Oskar Eustis will be the next artistic director of the Public Theater. He will take over in the spring for current producer George C. Wolfe, who announced in February he would be stepping down from his position.
"The Public is essential because it embodies the best in the American democratic cultural tradition," Eustis said in a statement. "It's commitment to placing boundary-breaking new work next to the work of Shakespeare and letting them talk to each other is tremendously important. The Public's determination to create a radically inclusive theaterical center, for both artists and audiences, has changed the face of the American theater. I want to thank the Board for asking me to take on this task; it's the greatest challenge and opportunity of my life."
Eustis is in his 11th season as artistic director of the Trinity Repertory Company in Providence, Rhode Island. His directing credits there include Julius Caesar, Slavs!, Long Day's Journey Into Night, Voir Dire; Angels in America, Part I: Millennium Approaches, Angels in America, Part II: Perestroika, Into the Woods, Ambition Facing West, The Music Man, Nine Armenians, As You Like It, The Cryptogram, Meshugah, The Cider House Rules, Part I&2, Homebody/Kabul, Copenhagen, The Long Christmas Ride Home and The Ruby Sunrise.
In 1980 Eustis commissioned Emily Mann's Execution of Justice and went on to direct its world premiere at the Actors Theatre of Louisville. He also commissioned Tony Kushner's Angels in America at the Eureka Theatre Company in San Francisco and directed its world premiere at the Mark Taper Forum in Los Angeles. Eustis has worked as a director, dramaturg and artistic director for theaters around the world, including the Eureka Theatre Company in San Francisco, where he was resident director and dramaturg from 1981 through 1986 and artistic director until 1989, when he moved to the Mark Taper Forum as associate artistic director. He was also an associate professor of theater at UCLA's School of Film, Television and Theatre. In New York he directed off-Broadway productions of Day Standing on Its Head and Thunder Knocking on the Door.
The Public Theater as the Shakespeare Workshop was founded by Joseph Papp. The theater produces new plays, musicals, productions of Shakespeare and other classics in its headquarters on Lafayette Street the former Astor library, which opened as the Public Theater in 1967 with the world premiere of the musical Hair and at the Delacorte Theatre, its permanent summertime home of free Shakespeare in Central Park. Papp handpicked JoAnne Akalaitis as his successor in the early 1990s; however, the Public's board of directors dismissed her in 1993. Wolfe has been the Public Theater producer ever since.
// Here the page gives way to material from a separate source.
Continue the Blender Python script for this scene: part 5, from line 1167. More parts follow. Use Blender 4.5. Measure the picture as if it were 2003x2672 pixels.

Wolfe, who began as producer of the Public in March of 1993, was a controversial figure at the Public. He is considered a visionary director and is often credited with much of the success of the Public, nurturing and directing acclaimed Broadway shows including Angels in America: Millennium Approaches for which he won a Tony Award for Best Direction of a Play, Angels in America: Perestroika, Bring in 'Da Noise, Bring in 'Da Funk which he also conceived, Topdog/Underdog and Elaine Stritch at Liberty. During his tenure, a total of 11 productions transferred from off-Broadway to Broadway and the Public earned a substantial 30 Tony Award nominations, eight Tony Awards and a Pulitzer Prize for Topdog/Underdog. However, Wolfe's tenure has also been marked by hardship. The non-profit lost a lot of money with productions of On the Town which transferred from Central Park's Delacorte Theatre to Broadway's Gershwin Theatre in 1998 and The Wild Party. In 2002 Larry E. Condon and Dorothy Cullman, the two largest donors to the Joseph Papp Public Theater, resigned from the theater's board of directors over concerns about the Public's financial prospectus. Financial difficulties also caused the Public to cut its free Shakespeare in Central Park productions from two to one. Mara Manus was brought on to serve as executive director and oversee much of the theater's financials.